Mr. Renzo says bar candidates can be hurt where they put "a lot of extraneous material in the essay." By contrast, Dean Nemerson says that in his torts exams he would give credit for an interesting analysis even if he did not think the fact pattern really raised that issue.

Our friend Horace starts to read a fact pattern from the top, quizzing each fact to see if it harbors new issues, just the way he did in law school. He is getting tired. We wring our hands. But no! He catches himself. He reads the interrogatory at the bottom of the fact pattern again, and finds that the main question is whether the plaintiff is entitled to summary judgment! So the issue is whether the case presents a triable issue of fact. Horace reads the fact pattern again, searching for an answer to that question. Congratulations, Horace, judging by the analyses you have written today, you will pass the bar!

The moral of our story is that if you want to receive the thin envelope of congratulations on passing the bar, you must give the bar examiners the lawyer-like analyses they want.
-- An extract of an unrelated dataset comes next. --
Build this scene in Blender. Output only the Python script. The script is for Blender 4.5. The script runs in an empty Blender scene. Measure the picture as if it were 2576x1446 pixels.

Don't make up transparent excuses for your friends and relations ("I guess I just don't test well"). Remember that while good bar exam essays require mastery of basic principles of law, they are really an exercise in deductive reasoning. Like Horace Jones, you must apply the bar examiners' advice:

(1) Read the fact pattern with care;

(2) Write simply. Let Dick and Jane be your literary model;

(3) State the law fully but clearly. Use legal terms, where appropriate, but pretend you are explaining the law to a child;

(4) Take the bar examiners by the hand in your analysis, and apply the law to the facts one element at a time;

(5) Make your logic as clear as this: All men are mortal; Socrates is a man; Therefore, Socrates is mortal.

Finally, don't try to aim for law school brilliance. Follow Henry David Thoreau's advice, "Simplify. Simplify." Remember what Horace's mother always told him: Don't get lost in the trees, Horace. Explain the forest!